23h, la présidente du tribunal rend sa sentence : relaxe dans les deux cas. Ce qui est plutôt inattendu, surtout pour le refus de signalétique. À n’en pas douter, la multiplication des plaidoiries a joué en la faveur de notre amie.
Des relaxes inattendues comme celle-ci, on aimerait en voir plus souvent.
Avocat.es, on aimerait voir ce genre de situation se reproduire. Des défenses à plusieurs qui traquent la moindre faiblesse d’un dossier, jusqu’à ce qu’il s’écroule.
Aujourd’hui, on a entendu des choses justes sur la manière dont l’État pose son empreinte sur l’institution judiciaire, sur la manière dont les personnes qui se retrouvent face à la justice sont de plus en plus démunies et précarisées, sur la perspective peu enviable d’une robotisation progressive de l’institution judiciaire. On a aussi entendu des choses désolantes, notamment sur le fait qu’avocat.es, procureur.es et juges devaient former une seule et grande famille solidaire.
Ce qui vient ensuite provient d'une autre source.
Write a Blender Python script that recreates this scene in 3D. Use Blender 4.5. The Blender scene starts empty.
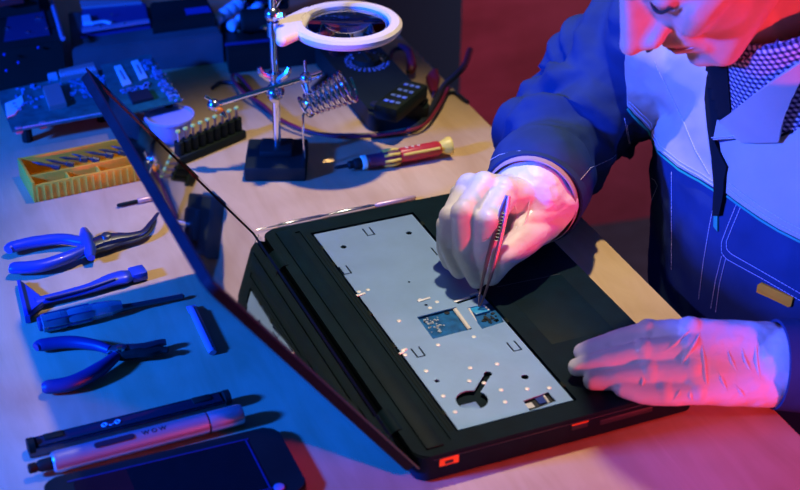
import bpy, bmesh, math, random
from mathutils import Vector, Matrix, noise
from mathutils.bvhtree import BVHTree
from mathutils.geometry import delaunay_2d_cdt
random.seed(7)
C = bpy.context.scene.collection
S = 0.01                      # all shapes below are laid out in centimetres
PI = math.pi
V = lambda x, y, z=0.0: Vector((x, y, z))

# ---------------------------------------------------------------- camera data
FPX = 1516.47; CAM = V(0, 0, 77.65)
R_ = V(0.99996738, 0.00413943, 0.00693564); U_ = V(-0.008077, 0.512479, 0.85866177); F_ = V(0, 0.85868978, -0.51249571)
def ray(px, py): return (F_*FPX + R_*(px-400) + U_*(245-py)).normalized()
def at(px, py, z=0.0):
    d = ray(px, py); return CAM + d*((z-CAM.z)/d.z)
# frame of the laptop on the table: u along the hinge, v towards the worker
ANG = -1.1645
LM = Matrix.Translation(V(-13.57, 128.07, 0)) @ Matrix.Rotation(ANG, 4, 'Z')
LI = LM.inverted()
def loc(px, py, z=0.0): return LI @ at(px, py, z)

# ---------------------------------------------------------------- materials
MATS = {}
def mat(name, col, rough=.5, metal=0, vary=0, vscale=20, bump=0, bscale=60, trans=0, ior=1.45, coat=0, alpha=1, emit=None, spec=.5, sss=0, stretch=None):
    m = bpy.data.materials.new(name); m.use_nodes = True; MATS[name] = m
    n = m.node_tree.nodes; l = m.node_tree.links; p = n['Principled BSDF']
    p.inputs['Base Color'].default_value = (*col, 1); p.inputs['Roughness'].default_value = rough
    p.inputs['Metallic'].default_value = metal; p.inputs['Transmission Weight'].default_value = trans
    p.inputs['IOR'].default_value = ior; p.inputs['Coat Weight'].default_value = coat; p.inputs['Alpha'].default_value = alpha
    p.inputs['Specular IOR Level'].default_value = spec
    if sss:
        p.inputs['Subsurface Weight'].default_value = sss; p.inputs['Subsurface Radius'].default_value = (.01, .004, .002)
    tc = n.new('ShaderNodeTexCoord'); mp = n.new('ShaderNodeMapping'); l.new(tc.outputs['Object'], mp.inputs[0])
    if stretch: mp.inputs['Scale'].default_value = stretch
    if vary:
        t = n.new('ShaderNodeTexNoise'); t.inputs['Scale'].default_value = vscale; t.inputs['Detail'].default_value = 5
        l.new(mp.outputs[0], t.inputs['Vector'])
        r = n.new('ShaderNodeMapRange'); r.inputs[1].default_value = .3; r.inputs[2].default_value = .7
        r.inputs[3].default_value = 1-vary; r.inputs[4].default_value = 1+vary; l.new(t.outputs[0], r.inputs[0])
        mx = n.new('ShaderNodeVectorMath'); mx.operation = 'SCALE'; mx.inputs[0].default_value = col; l.new(r.outputs[0], mx.inputs['Scale'])
        l.new(mx.outputs[0], p.inputs['Base Color'])
    if bump:
        t = n.new('ShaderNodeTexNoise'); t.inputs['Scale'].default_value = bscale; t.inputs['Detail'].default_value = 4
        l.new(mp.outputs[0], t.inputs['Vector'])
        b = n.new('ShaderNodeBump'); b.inputs['Strength'].default_value = bump; b.inputs['Distance'].default_value = .002
        l.new(t.outputs[0], b.inputs['Height']); l.new(b.outputs[0], p.inputs['Normal'])
    if emit:
        p.inputs['Emission Color'].default_value = (*emit[0], 1); p.inputs['Emission Strength'].default_value = emit[1]
    return m
black = mat('black plastic', (.010, .018, .014), .55, spec=.14, vary=.15, bump=.05, bscale=400)
blackr = mat('black rubber', (.015, .022, .022), .7)
gloss = mat('glossy screen', (.004, .008, .008), .03, spec=.9, coat=1)
lapblack = mat('laptop black', (.002, .014, .024), .55, spec=.12, vary=.2, vscale=60, bump=.08, bscale=500)
darkmet = mat('dark steel', (.10, .11, .13), .4, .8, vary=.2)
steel = mat('steel', (.62, .64, .68), .22, 1, vary=.08, vscale=80)
chrome = mat('chrome', (.85, .86, .9), .12, 1)
plate_m = mat('brushed sheet metal', (.33, .55, .92), .42, .55, vary=.06, vscale=30, bump=.06, bscale=200)
blue_pl = mat('blue plastic', (.02, .06, .36), .35, coat=.3)
blue_dk = mat('dark blue rubber', (.010, .03, .15), .42)
purple_pl = mat('violet aluminium', (.55, .32, .50), .35, .3)
clear_bl = mat('clear blue plastic', (.25, .38, .50), .08, trans=.6, coat=1)
clear_dk = mat('smoky clear plastic', (.03, .035, .06), .12, trans=.35, coat=1)
alu = mat('anodised silver', (.62, .6, .68), .33, .75)
yellow_pl = mat('yellow plastic', (.98, .50, .03), .38, vary=.08, vscale=40)
yellow2 = mat('yellow cap plastic', (.9, .66, .08), .35)
cream = mat('cream ring plastic', (.80, .72, .66), .45)
red_pl = mat('red plastic', (.55, .03, .03), .35)
cup_m = mat('frosted clear plastic', (.55, .55, .85), .35, trans=.35, alpha=.9)
lav = mat('pale plastic', (.72, .66, .78), .4)
glass = mat('lens glass', (1, 1, 1), 0, trans=1, ior=1.5)
pcb_g = mat('green circuit board', (.01, .14, .12), .4, vary=.35, vscale=90)
pcb_b = mat('blue circuit board', (.01, .13, .38), .35, vary=.4, vscale=140)
chip_m = mat('chip black', (.015, .02, .03), .5)
copper = mat('warm metal heat spreader', (.62, .42, .40), .4, .5)
white_m = mat('white label', (.8, .78, .8), .6)
tinyw = mat('solder and white parts', (.6, .68, .8), .4, .3)
orange_m = mat('orange label', (1, .38, .02), .7, spec=.1)
orange_e = mat('orange plastic and port light', (.95, .22, .01), .35)  # on the laptop ports this orange is painted-in red light
cable_b = mat('black cable', (.015, .022, .03), .45)
cable_r = mat('dark red cable', (.20, .015, .03), .4)
brownbox = mat('grey brown card', (.12, .085, .085), .7, vary=.2)
pinkish = mat('dull pink plastic', (.5, .25, .28), .5)
cyan_pl = mat('cyan plastic', (.03, .38, .85), .35)
teal_pl = mat('dark teal plastic', (.01, .16, .2), .4)
jacket_m = mat('blue work twill', (.020, .045, .125), .85, vary=.12, vscale=25, bump=.25, bscale=45, spec=.15)
yoke_m = mat('pale grey twill', (.44, .40, .36), .85, vary=.04, vscale=30, bump=.22, bscale=40, spec=.15)
trouser_m = mat('dark trouser twill', (.012, .016, .035), .9, bump=.2, spec=.1)
thread_m = mat('white thread', (.62, .62, .75), .8)
green_m = mat('green piping', (.01, .38, .24), .6)
dark_in = mat('dark jacket lining', (.008, .012, .016), .9, spec=.1)
skin_m = mat('skin', (.62, .36, .28), .5, vary=.06, vscale=60, bump=.12, bscale=160, sss=.15)
lip_m = mat('lip skin', (.48, .2, .18), .4)
hair_m = mat('dark hair', (.02, .015, .012), .6)
glove_m = mat('white latex glove', (.76, .74, .78), .42, vary=.05, vscale=40, bump=.6, bscale=55, coat=.15)
floor_m = mat('dark floor', (.02, .04, .06), .8, vary=.2)
cabinet_m = mat('dark cabinet', (.010, .05, .08), .8, spec=.1)

def gingham():
    m = mat('gingham check cloth', (.4, .42, .6), .85, spec=.1); n = m.node_tree.nodes; l = m.node_tree.links; p = n['Principled BSDF']
    tc = n.new('ShaderNodeTexCoord'); sp = n.new('ShaderNodeSeparateXYZ')
    mp = n.new('ShaderNodeMapping'); mp.inputs['Rotation'].default_value = (0, 0, 0)
    l.new(tc.outputs['UV'], mp.inputs[0]); l.new(mp.outputs[0], sp.inputs[0])
    outs = []
    ad = n.new('ShaderNodeMath'); ad.operation = 'SUBTRACT'; l.new(sp.outputs[0], ad.inputs[0]); l.new(sp.outputs[1], ad.inputs[1])
    ad2 = n.new('ShaderNodeMath'); ad2.operation = 'ADD'; l.new(sp.outputs[2], ad2.inputs[0])
    sc3 = n.new('ShaderNodeMath'); sc3.operation = 'MULTIPLY'; l.new(sp.outputs[0], sc3.inputs[0]); sc3.inputs[1].default_value = .35; l.new(sc3.outputs[0], ad2.inputs[1])
    for s in (sp.outputs[0], sp.outputs[1]):
        q = n.new('ShaderNodeMath'); q.operation = 'MULTIPLY'; q.inputs[1].default_value = 2*PI/.52; l.new(s, q.inputs[0])
        t = n.new('ShaderNodeMath'); t.operation = 'SINE'; l.new(q.outputs[0], t.inputs[0])
        g = n.new('ShaderNodeMath'); g.operation = 'GREATER_THAN'; g.inputs[1].default_value = 0; l.new(t.outputs[0], g.inputs[0]); outs.append(g.outputs[0])
    a = n.new('ShaderNodeMath'); a.operation = 'ADD'; l.new(outs[0], a.inputs[0]); l.new(outs[1], a.inputs[1])
    r = n.new('ShaderNodeValToRGB'); r.color_ramp.interpolation = 'CONSTANT'
    r.color_ramp.elements[0].color = (.6, .6, .72, 1); r.color_ramp.elements[1].position = .4; r.color_ramp.elements[1].color = (.12, .13, .24, 1)
    e = r.color_ramp.elements.new(.8); e.color = (.015, .02, .05, 1)
    h = n.new('ShaderNodeMath'); h.operation = 'MULTIPLY'; h.inputs[1].default_value = .5; l.new(a.outputs[0], h.inputs[0])
    l.new(h.outputs[0], r.inputs[0]); l.new(r.outputs[0], p.inputs['Base Color']); return m
check_m = gingham()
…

Le monde que nous connaissons est en guerre. Et vous allez être écrasé.es comme nombre de corps professionnels autour de vous. Les complicités sont à chercher du côté de celles et ceux qui résistent à cette destruction programmée.
Offrez votre savoir-faire aux acteurs des mouvements sociaux, aux gilets jaunes, aux personnes qui subissent quotidiennement la violence de ce monde.
Rompez définitivement avec cette institution judiciaire garante de l’ordre social existant. Celle par qui la macronie tient encore.
Inventez d’autres manières de défendre. A plusieurs par exemple, comme vous venez de le faire aujourd’hui.
N’usez pas de ces techniques uniquement pour sauver votre corporation. Finissez-en avec tout ce décorum du tribunal qui imprime la soumission dans les corps et dans les têtes.
Les tribunaux ne sont pas des théâtres ce sont des champs de bataille.
Laissons les mots de la fin à la défense et à cet avocat pour qui « le gouvernement actuel aura rendu les avocats révolutionnaires ». Pourvu que ça dure.